@dodo it was a recommendation for both in regards tuning and plugs. We were experimenting with 085 and 086 float heights with top 2 positions for needle. We were trying to keep the bottom end rich but not be too rich on the top end. Without a dyno you are really just guessing a bit though.
Dude, I can’t go leaner, haha. Like I said above, that plug is white and the needle had only one more notch left. Float is at 86. There’s no way I am too rich.
The other poster is very, very rich and could probably benefit from going leaner at the top end, so I think you might be mixing up our posts
Sounds like you are running in the ballpark of where we had been.
We would typically have float at 855-865 range with the air bleed open about as much as we can, then needle clip would be in one of the top two positions most of the time. I would adjust the needle height based on the density altitude and my sons feedback. Never went richer than the middle position even at a density altitude of 500ft. Around density altitude of 2000-2500 feet would look to lean it 1, then at 3000-3500 would look to lean it 1 more. If above 4500 might look at float height of 875-880.
Back on the clutch: Do you ever adjust your springs/engagement for different tracks? Or is yours a set and forget approach? We landed on the latter and just focused on maintenance, just curious what others did.
This is how I’ve done it. 2 black 2 white on the hillard. Changed after 2 races + practices. Race and needle bearing new after half season. Drum and shoes cleaned after every day at the track.
Usually junk them after the season is over and start fresh next.
I do have my airbleed at the recommended (by BS) 1.5 turns out, and I know that’s on the conservative side for making power. Once I get everything back together and get some good runs, playing with the bleed screw is next on the docket. Just want a solid baseline before that so I can single out the changes.

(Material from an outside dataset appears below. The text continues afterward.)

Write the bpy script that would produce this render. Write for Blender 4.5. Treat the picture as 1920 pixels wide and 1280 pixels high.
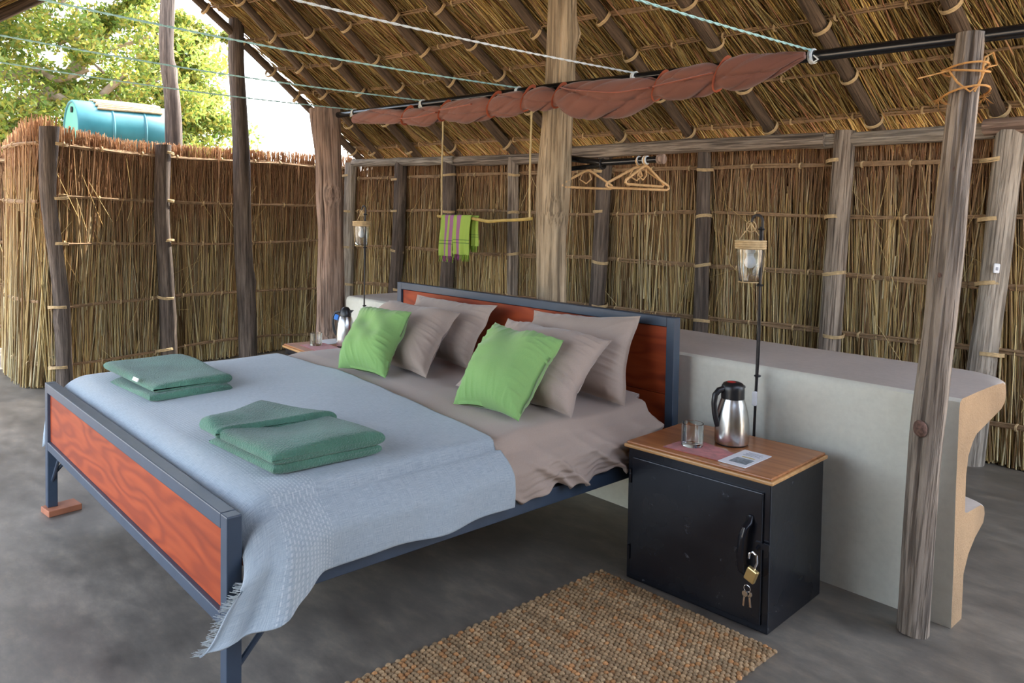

Clutch is basically set-and-forget. BUT, I have recently gone to four white springs. If my math above is to be trusted, there’s zero advantage to any slip beyond 3,000 rpm. Factory spec has peak torque of 11 lb-ft at just 2,500 rpm, so I can’t think of a logical reason to allow slip beyond that since you are just dumping otherwise useful energy. I don’t know what the really tweaked motor curves look like, just what was published by Briggs. Now, I know that is very much against the popular opinion, and I am mostly just thinking out loud and open to correction, I want to see what changes I can measure. I can come across as argumentative, but I honestly come from a place more of hands-on learning. It isn’t that I don’t believe the smart people in the room, it is that I want to understand the nuances of what led them there.
That being said, you can get a ‘hammer’ effect with standing starts where it slips the rpm up high and then grabs, basically doing a clutch dump. This is very different than the steady slip you get out of slow corners. I am just focusing on slow corner performance here, especially since I don’t see much of a ‘clutch dump’ effect with the Hilliard design and it is even harder to tune intentionally. Some, but not much.
What’s I’ve learned:
Remember the specs from Briggs are baselines. Same as chassis tuning, they provide baselines you’ll likely have to deviate from.
One thing to start with. Get the idle speed screw (throttle stop) out the airflow and use cable tension to adjust idle speed if you want it to idle. Use the air screw to make moderate tweaks to the entire fuel curve, not just idle and transition.
Needle, idle screw etc pertain to throttle position more than RPM.
Clutch engagement rpm sidebar:
What is the technical justification for wanting any clutch slip beyond 3,000rpm? If Briggs’ data is accurate and relevant, peak torque occurs at 2,500rpm and is nearly the same at 3,000rpm. It steadily falls of after that. It reads to me that the only reason to think the engine is said to be bogged down at 3,000rpm is because it just sounds like it. A single cylinder 4 stroke at 3,000rpm sounds pretty slow, but, on a dyno, it makes the most torque there when set up how Briggs recommends as a baseline. Any slip at all will reduce the torque to the wheels, so why does literally everyone recommend slipping the clutch? Remember, most engagement rpm are much higher than this, and slip happens well past the engagement point. To be fully engaged at peak torque would mean it starts engaging around idle.
To be clear, I am not saying any of this as a recommendation but as a conversation starting point, but I have not seen a technically sound justification for why no one agrees with this.
A hydraulic torque converter can increase torque beyond what the engine could do without slip, but the shoe-type clutches we run cannot. The only exception being a “clutch dump” kind of engagement where it way overshoots the engagement point and the inertia of the engine adds to the torque output as the rpm get dragged down once the clutch starts grabbing. When lapping on track, I’ve not felt anything like that. Standing starts, sometimes, but not lapping. Is there a general disagreement with this statement?